In Wednesday’s High Court ruling Browning, originally from the Hardwicke Street flats area of Dublin, was described as “close and trusted lieutenant of the Kinahan Organised Crime Group”.
Browning has been pals with members of the Kinahan gang since the early 2000s.
In 2001, he was involved in a cash-in-transit robbery along with two men who later went on to play a serious role in the mob.
Revenue records from the following years show that he was employed as a bricklayer and that he was subsequently self-employed in the same occupation.
In Mr Justice Alexander Owens’ judgment this week, it said that “he was returning very modest earnings.”
In 2007, Browning attended the wedding of Christopher Kinahan Jr., the son of Christy Snr, highlighting how he rose through the ranks by then.
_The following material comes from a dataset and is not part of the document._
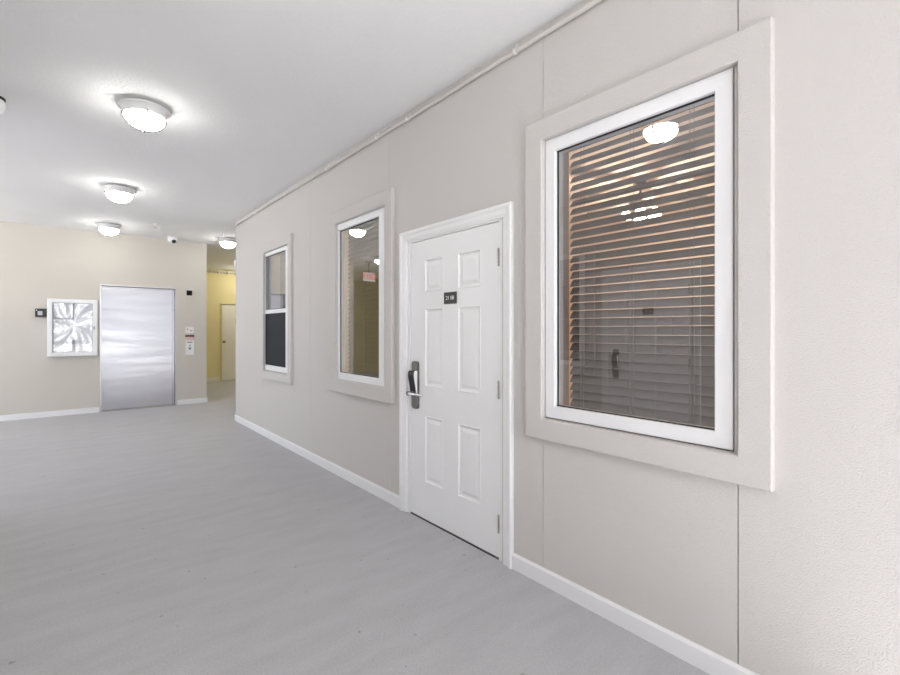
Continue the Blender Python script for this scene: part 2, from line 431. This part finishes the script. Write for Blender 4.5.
WDEF = [dict(o=(0.521, 1.683, 0.80, 2.523), i=(0.636, 1.578, 0.906, 2.417), f=(0.662, 1.576, 0.915, 2.416), g=(0.728, 1.511, 0.980, 2.346)),
        dict(o=(3.05, 4.18, 0.805, 2.51), i=(3.172, 4.055, 0.925, 2.398), f=(3.22, 4.105, 0.919, 2.400), g=(3.307, 4.042, 0.985, 2.337)),
        dict(o=(5.16, 6.20, 0.765, 2.49), i=(5.28, 6.14, 0.862, 2.39), f=(5.335, 6.215, 0.873, 2.390), g=(5.422, 6.155, 0.940, 2.345))]
def window(n, d, mir, hung=False):
    r = root('window_%d' % n, (W, (d['f'][0] + d['f'][1]) / 2, d['f'][2]), kind='structure', mir=mir)
    surround(MB(mir), *d['o'], *d['i']).build('window_surround', M['wall'], r)
    f = d['f']; g = d['g']
    gk = MB(mir); e = 0.0028
    for (a, b, c, dd) in ((f[0] - e, f[0], f[2] - e, f[3] + e), (f[1], f[1] + e, f[2] - e, f[3] + e), (f[0], f[1], f[2] - e, f[2]), (f[0], f[1], f[3], f[3] + e)):
        gk.box(W + 0.006, W + 0.07, a, b, c, dd)
    gk.build('gasket', M['gasket'], r)
    fr = MB(mir); vs = []; X = [W + 0.05, W - 0.004, W - 0.004, W + 0.018, W + 0.05]
    def rc(y0, y1, z0, z1, x): return [(x, y0, z0), (x, y0, z1), (x, y1, z1), (x, y1, z0)]
    t = 0.004
    rows = [rc(*f, W + 0.07), rc(*f, W), rc(f[0] + t, f[1] - t, f[2] + t, f[3] - t, W - 0.004),
            rc(g[0] - t, g[1] + t, g[2] - t, g[3] + t, W - 0.004), rc(*g, W), rc(*g, W + 0.07)]
    for q in rows: vs += q
    fs = []
    for k in range(6):
        for i in range(4):
            j = (i + 1) % 4; k2 = (k + 1) % 6; fs.append((k * 4 + i, k * 4 + j, k2 * 4 + j, k2 * 4 + i))
    fr.add(vs, fs).build('window_frame', M['vinyl'], r)
    sp = MB(mir); s = 0.006
    gs = [(g[0], g[1], g[2], g[3])] if not hung else [(g[0], g[1], 1.652, g[3]), (g[0], g[1], g[2], 1.598)]
    for (a, b, c, dd) in gs:
        sp.box(W + 0.016, W + 0.024, a, a + s, c, dd).box(W + 0.016, W + 0.024, b - s, b, c, dd).box(W + 0.016, W + 0.024, a, b, c, c + s).box(W + 0.016, W + 0.024, a, b, dd - s, dd)
    sp.build('glazing_bead', M['gasket'], r)
    if hung:
        MB(mir).box(W - 0.001, W + 0.06, g[0] - 0.001, g[1] + 0.001, 1.600, 1.650).build('meeting_rail', M['vinyl'], r, bevel=0.003)
        MB(mir).box(W + 0.004, W + 0.0045, g[0], g[1], g[2], 1.6).build('insect_screen', M['screen'], r)
    for (a, b, c, dd) in gs:
        pane = MB(mir).add([(W + 0.02, a, c), (W + 0.02, b, c), (W + 0.02, b, dd), (W + 0.02, a, dd)], [(0, 1, 2, 3)])
        pane.build('glass_pane', M['glass_matte'] if n == 2 else M['glass'], r)
    return r
window(1, WDEF[0], False); window(2, WDEF[1], False); window(3, WDEF[2], False, hung=True)
window(4, WDEF[1], True)

def blind(d, mir, tilt, m, label, x=None, pitch=0.0425, edge=0.0):
    g = d['g']; x = x or W + 0.085
    y0, y1 = g[0] + 0.025, g[1] - 0.042
    r = root('window_blind', (x, (y0 + y1) / 2, g[2]), label, 'blind', mir=mir)
    MB(mir).box(x - 0.025, x + 0.025, y0, y1, g[3] + 0.02, g[3] + 0.06).build('head_rail', m, r)
    mb = MB(mir); z = g[2] - 0.02; w = 0.025; th = 0.0013
    while z < g[3] + 0.02:
        c, s = math.cos(tilt), math.sin(tilt); vs = []
        for y in (y0, y1):
            for k in range(5):
                q = -1 + k * 0.5; cr = 0.002 * (1 - q * q)
                vs.append((x + q * w * c - cr * s, y, z + q * w * s + cr * c))
            for k in range(4, -1, -1):
                q = -1 + k * 0.5; cr = 0.002 * (1 - q * q) - 2 * th
                vs.append((x + q * w * c - cr * s, y, z + q * w * s + cr * c))
        fs = [(i, (i + 1) % 10, 10 + (i + 1) % 10, 10 + i) for i in range(10)] + [tuple(range(10)), tuple(range(10, 20))]
        mb.add(vs, fs); z += pitch
    mb.build('slats', m, r)
    cd = MB(mir)
    for q in (0.12, 0.5, 0.88):
        y = y0 + (y1 - y0) * q
        for dy in (-0.009, 0.009): cd.tube([(x - 0.027, y + dy, g[2] - 0.02), (x - 0.027, y + dy, g[3] + 0.02)], 0.0011, 6)
    cd.build('ladder_cord', M['cord'], r)
    return r
blind(WDEF[0], False, math.radians(51), M['slat'], 'brown venetian blind with half open slats behind the large nearest window')
blind(WDEF[1], False, math.radians(66), M['slat_tan'], 'closed olive tan venetian blind behind the narrow window left of the numbered door')
blind(WDEF[1], True, math.radians(80), M['slat'], 'closed blind in the opposite wall window, seen reflected left of the reflected door')

# ------------------------------------------------------------------ numbered door
Q = 2.004 / 2.03
def qy(v): return v * Q
def qz(v): return EYE + (v - EYE) * Q
SY0, SY1, SZ0, SZ1 = 1.930, 2.852, 0.012, 2.042
PANELS = [(2.498, 2.708, 1.667, 1.905), (2.115, 2.337, 1.667, 1.905), (2.498, 2.708, 0.974, 1.545), (2.115, 2.337, 0.974, 1.545),
          (2.498, 2.708, 0.266, 0.757), (2.115, 2.337, 0.266, 0.757)]
PANELS = [(qy(a), qy(b), qz(c), qz(d)) for a, b, c, d in PANELS]
def six_panel(mb, place, panels, y0, y1, z0, z1, thick, back=None):
    ys = sorted({y0, y1} | {p[0] for p in panels} | {p[1] for p in panels})
    zs = sorted({z0, z1} | {p[2] for p in panels} | {p[3] for p in panels})
    for i in range(len(ys) - 1):
        for j in range(len(zs) - 1):
            yc, zc = (ys[i] + ys[i + 1]) / 2, (zs[j] + zs[j + 1]) / 2
            if any(a < yc < b and c < zc < d for a, b, c, d in panels): continue
            mb.add([place(ys[i], zs[j], 0), place(ys[i + 1], zs[j], 0), place(ys[i + 1], zs[j + 1], 0), place(ys[i], zs[j + 1], 0)], [(0, 1, 2, 3)])
    for a, b, c, d in panels:
        rows = []
        for ins, dep in ((0, 0), (0.004, 0.003), (0.010, -0.006), (0.020, -0.009), (0.026, -0.009), (0.046, -0.002), (0.048, -0.001)):
            rows += [place(a + ins, c + ins, dep), place(a + ins, d - ins, dep), place(b - ins, d - ins, dep), place(b - ins, c + ins, dep)]
        fs = []
        for k in range(6):
            for i in range(4):
                j = (i + 1) % 4; fs.append((k * 4 + i, k * 4 + j, (k + 1) * 4 + j, (k + 1) * 4 + i))
        fs.append((24, 25, 26, 27)); mb.add(rows, fs)
    o = [place(y0, z0, 0), place(y0, z1, 0), place(y1, z1, 0), place(y1, z0, 0)]
    k = [place(y0, z0, -thick), place(y0, z1, -thick), place(y1, z1, -thick), place(y1, z0, -thick)]
    mb.add(o + k, [(4, 5, 6, 7), (0, 1, 5, 4), (1, 2, 6, 5), (2, 3, 7, 6), (3, 0, 4, 7)])
    return mb
DX = W + 0.004
def number_door(n, mir):
    r = root('door_%d' % n, (W, (SY0 + SY1) / 2, 0), kind='structure', mir=mir)
    six_panel(MB(mir), lambda u, z, d: (DX - d, u, z), PANELS, SY0, SY1, SZ0, SZ1, 0.044).build('door_panel', M['door'], r)
    # jambs and stop
    jb = MB(mir)
    jb.box(W + 0.001, W + 0.15, DOOR[0], SY0 - 0.003, 0, DOOR[3]).box(W, W + 0.15, SY1 + 0.003, DOOR[1], 0, DOOR[3]).box(W, W + 0.15, SY0 - 0.003, SY1 + 0.003, SZ1 + 0.004, DOOR[3])
    jb.build('door_jamb', M['door'], r)
    cs = MB(mir)
    prof = [(0, 0), (0, 0.010), (0.004, 0.013), (0.012, 0.013), (0.016, 0.017), (0.045, 0.019), (0.052, 0.025), (0.060, 0.028), (0.072, 0.028), (0.076, 0.024), (0.076, 0)]
    ring(cs, prof, SY0 - 0.074 + 0.0, SY1 + 0.0, 0, SZ1 + 0.008, onright, True) if False else ring(cs, prof, 1.884, 2.890, 0, 2.058, onright, True)
    cs.build('door_casing', M['door'], r)
    MB(mir).box(W + 0.002, W + 0.10, SY0 - 0.003, SY1 + 0.003, 0, 0.006).build('threshold', M['threshold'], r)
    # hinges on the near edge
    for z in (0.219, 1.027, 1.828):
        h = MB(mir)
        for k in range(5):
            a = z - 0.055 + k * 0.022; h.tube([(DX - 0.006, SY0 - 0.003, a), (DX - 0.006, SY0 - 0.003, a + 0.021)], 0.0062, 12)
        h.box(DX - 0.0025, DX + 0.002, SY0 - 0.006, SY0 + 0.004, z - 0.055, z + 0.055)
        h.build('hinge', M['hinge'], r)
    # number plate
    p = MB(mir).box(DX - 0.006, DX, 2.319, 2.450, 1.566, 1.646).build('number_plate', M['black'], r, bevel=0.002)
    p['label'] = 'small black plate with white room number'
    if not mir: text_mesh('number', '21 08', 0.038, M['letter'], p, (DX - 0.007, 2.384, 1.606), (math.pi / 2, 0, -math.pi / 2))
    else: text_mesh('number', '21 07', 0.038, M['letter'], p, (MIR - DX + 0.007, 2.384 + SH, 1.606), (math.pi / 2, 0, math.pi / 2))
    # card lock: long plate, curved reader hood, lever
    e = MB(mir)
    pts = []
    y0, y1, z0, z1, rr = 2.744, 2.820, 0.803, 1.155, 0.022
    for (cy, cz, a0) in ((y1 - rr, z1 - rr, 0), (y0 + rr, z1 - rr, 90), (y0 + rr, z0 + rr, 180), (y1 - rr, z0 + rr, 270)):
        for k in range(6):
            a = math.radians(a0 + 18 * k); pts.append((cy + rr * math.cos(a), cz + rr * math.sin(a)))
    n = len(pts)
    e.add([(DX, y, z) for y, z in pts] + [(DX - 0.016, y, z) for y, z in pts] + [(DX - 0.020, 2.782 + (y - 2.782) * 0.9, 0.979 + (z - 0.979) * 0.98) for y, z in pts],
          [tuple(range(n)), tuple(range(2 * n, 3 * n))] + [(k * n + i, k * n + (i + 1) % n, (k + 1) * n + (i + 1) % n, (k + 1) * n + i) for k in (0, 1) for i in range(n)])
    lk = e.build('lock_plate', M['bronze'], r); lk['label'] = 'dark metal lock plate'
    hood = [(0.018, 1.085), (0.040, 1.087), (0.050, 1.078), (0.052, 1.05), (0.046, 1.01), (0.038, 0.975), (0.034, 0.945), (0.032, 0.925), (0.018, 0.920)]
    hb = MB(mir); n = len(hood); a, b = 2.748, 2.818
    hb.add([(DX - x, a, z) for x, z in hood] + [(DX - x, b, z) for x, z in hood], [tuple(range(n)), tuple(range(n, 2 * n))] + [(i, (i + 1) % n, n + (i + 1) % n, n + i) for i in range(n)])
    ho = hb.build('card_reader', M['black'], lk, bevel=0.003)
    sd = MB(mir); sd.add([(DX - x, a - 0.0008, z) for x, z in [(max(q[0] - 0.004, 0.018), q[1]) for q in hood]] + [(DX - x, a - 0.004, z) for x, z in [(max(q[0] - 0.006, 0.018), q[1]) for q in hood]],
           [tuple(range(n)), tuple(range(n, 2 * n))] + [(i, (i + 1) % n, n + (i + 1) % n, n + i) for i in range(n)])
    sd.build('side_cover_highlight', M['plate'], ho)  # white colour paints the daylight highlight on the reader's side
    lv = MB(mir)
    lv.lathe([(0.022, 0.0), (0.022, -0.012), (0.014, -0.016), (0.013, -0.05), (0.016, -0.056), (0.014, -0.066)], (DX - 0.018, 2.782, 0.922), 24, 'x').build('lever_hub', M['bronze'], lk)
    lv = MB(mir)
    lv.tube([(DX - 0.074, 2.785, 0.922), (DX - 0.076, 2.765, 0.922), (DX - 0.074, 2.72, 0.922), (DX - 0.066, 2.67, 0.920), (DX - 0.056, 2.635, 0.918)], 0.0095, 14)
    lv.build('lever_handle', M['chrome'], lk)
    return r
number_door(1, False)
number_door(2, True)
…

He later attended Daniel Kinahan’s wedding in Dubai in 2017.
In the period of 12 months which ended on 16 February 2009, during which Browning had lived in Spain, he transferred over €40,000 from one of his AIB accounts to a bank account in Estepona of a corporation associated with Daniel Kinahan.
CAB established this related to a property purchase in Brazil.
The following year, while still in Spain, his residence was searched as part of an operation relating to the Kinahans and a handgun was recovered.
As revealed by the Irish Mirror/The Star last year, prosecutors over there are seeking a sentence of two years, nine months and one day for Browning for alleged illegal arms possession.
The CAB case also revealed how Browning had a close and long association with Stephen Fowler, who is serving a prison sentence for feud related activity.
They once ran a concrete laying business together and Fowler’s son Eric, who was murdered in December 2018, acted as a debt collector for Ross Browning.
In his judgement, Mr Justice Owens said: “The evidence tendered on behalf of the Bureau establishes as a matter of probability that Ross Browning has had an ongoing significant involvement in organised crime for a number of years and is a senior member of the Kinahan organised crime gang.
“This transnational gang is involved in importation and distribution of drugs and firearms in Ireland.
“Ross Browning has associations with Daniel Kinahan and other senior members of the Kinahan organised crime gang and of the Byrne gang. The Byrne gang is a subset of the Kinahan gang.”